→ WHAT TO PRODUCE:
Going from the top of the data below, give again each line through the one containing "tag(mb.build('floor_drain', ['beam_grey', 'vent_dark']), 'small", both ends kept.
= = = =
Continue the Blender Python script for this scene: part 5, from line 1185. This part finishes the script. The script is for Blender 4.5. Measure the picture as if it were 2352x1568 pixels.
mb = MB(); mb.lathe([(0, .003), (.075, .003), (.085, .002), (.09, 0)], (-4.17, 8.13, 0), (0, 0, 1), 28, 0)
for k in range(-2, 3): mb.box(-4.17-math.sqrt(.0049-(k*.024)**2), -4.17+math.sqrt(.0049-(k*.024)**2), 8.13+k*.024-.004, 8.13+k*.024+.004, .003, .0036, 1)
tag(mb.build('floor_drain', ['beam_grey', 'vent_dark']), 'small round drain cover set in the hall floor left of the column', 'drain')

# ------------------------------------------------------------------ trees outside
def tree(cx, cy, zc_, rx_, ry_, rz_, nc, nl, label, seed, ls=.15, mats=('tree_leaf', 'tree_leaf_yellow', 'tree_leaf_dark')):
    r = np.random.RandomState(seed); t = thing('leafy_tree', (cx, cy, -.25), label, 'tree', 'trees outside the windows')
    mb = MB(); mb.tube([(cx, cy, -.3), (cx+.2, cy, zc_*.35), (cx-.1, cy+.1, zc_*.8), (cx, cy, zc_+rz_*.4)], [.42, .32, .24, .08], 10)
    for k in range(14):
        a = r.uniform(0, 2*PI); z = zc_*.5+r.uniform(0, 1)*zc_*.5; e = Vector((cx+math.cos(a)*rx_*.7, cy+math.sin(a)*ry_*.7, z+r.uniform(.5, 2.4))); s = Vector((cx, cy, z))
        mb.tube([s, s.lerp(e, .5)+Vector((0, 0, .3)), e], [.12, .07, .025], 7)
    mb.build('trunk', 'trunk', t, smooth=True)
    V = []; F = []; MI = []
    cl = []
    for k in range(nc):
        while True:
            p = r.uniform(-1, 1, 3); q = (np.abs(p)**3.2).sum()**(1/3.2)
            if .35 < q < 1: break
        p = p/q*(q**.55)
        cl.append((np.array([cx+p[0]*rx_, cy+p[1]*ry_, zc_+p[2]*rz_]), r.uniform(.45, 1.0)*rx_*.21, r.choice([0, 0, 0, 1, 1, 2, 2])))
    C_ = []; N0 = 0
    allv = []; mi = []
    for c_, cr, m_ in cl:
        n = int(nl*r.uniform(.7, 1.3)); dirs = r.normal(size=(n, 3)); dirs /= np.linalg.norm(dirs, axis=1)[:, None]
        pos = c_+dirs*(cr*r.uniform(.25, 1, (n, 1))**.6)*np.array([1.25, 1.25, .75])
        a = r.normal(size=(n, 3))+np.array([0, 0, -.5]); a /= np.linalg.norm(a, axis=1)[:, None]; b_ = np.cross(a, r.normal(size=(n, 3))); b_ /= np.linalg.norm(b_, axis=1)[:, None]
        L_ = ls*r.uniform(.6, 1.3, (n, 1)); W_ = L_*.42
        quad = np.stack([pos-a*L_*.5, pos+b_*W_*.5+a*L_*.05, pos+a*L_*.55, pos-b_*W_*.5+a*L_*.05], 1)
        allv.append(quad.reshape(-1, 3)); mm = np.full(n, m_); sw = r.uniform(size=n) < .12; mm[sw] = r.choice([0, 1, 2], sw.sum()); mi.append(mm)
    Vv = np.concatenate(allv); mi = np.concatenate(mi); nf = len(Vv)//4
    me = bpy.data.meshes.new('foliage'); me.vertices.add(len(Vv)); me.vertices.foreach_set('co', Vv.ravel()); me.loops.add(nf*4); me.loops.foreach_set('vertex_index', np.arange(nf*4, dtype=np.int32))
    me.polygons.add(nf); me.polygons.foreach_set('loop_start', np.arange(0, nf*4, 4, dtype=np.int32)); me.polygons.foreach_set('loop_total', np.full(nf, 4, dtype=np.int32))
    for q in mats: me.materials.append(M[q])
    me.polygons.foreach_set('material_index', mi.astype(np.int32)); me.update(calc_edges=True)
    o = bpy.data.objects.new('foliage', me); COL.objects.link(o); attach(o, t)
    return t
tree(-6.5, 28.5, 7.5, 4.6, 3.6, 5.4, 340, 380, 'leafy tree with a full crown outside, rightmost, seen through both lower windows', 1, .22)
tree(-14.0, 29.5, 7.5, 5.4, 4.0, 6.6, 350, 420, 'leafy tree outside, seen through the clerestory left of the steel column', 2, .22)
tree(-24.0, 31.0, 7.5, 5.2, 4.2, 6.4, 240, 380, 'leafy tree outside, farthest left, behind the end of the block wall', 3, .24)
= = = =
→ TASK SOLUTION:
Continue the Blender Python script for this scene: part 5, from line 1185. This part finishes the script. The script is for Blender 4.5. Measure the picture as if it were 2352x1568 pixels.
mb = MB(); mb.lathe([(0, .003), (.075, .003), (.085, .002), (.09, 0)], (-4.17, 8.13, 0), (0, 0, 1), 28, 0)
for k in range(-2, 3): mb.box(-4.17-math.sqrt(.0049-(k*.024)**2), -4.17+math.sqrt(.0049-(k*.024)**2), 8.13+k*.024-.004, 8.13+k*.024+.004, .003, .0036, 1)
tag(mb.build('floor_drain', ['beam_grey', 'vent_dark']), 'small round drain cover set in the hall floor left of the column', 'drain')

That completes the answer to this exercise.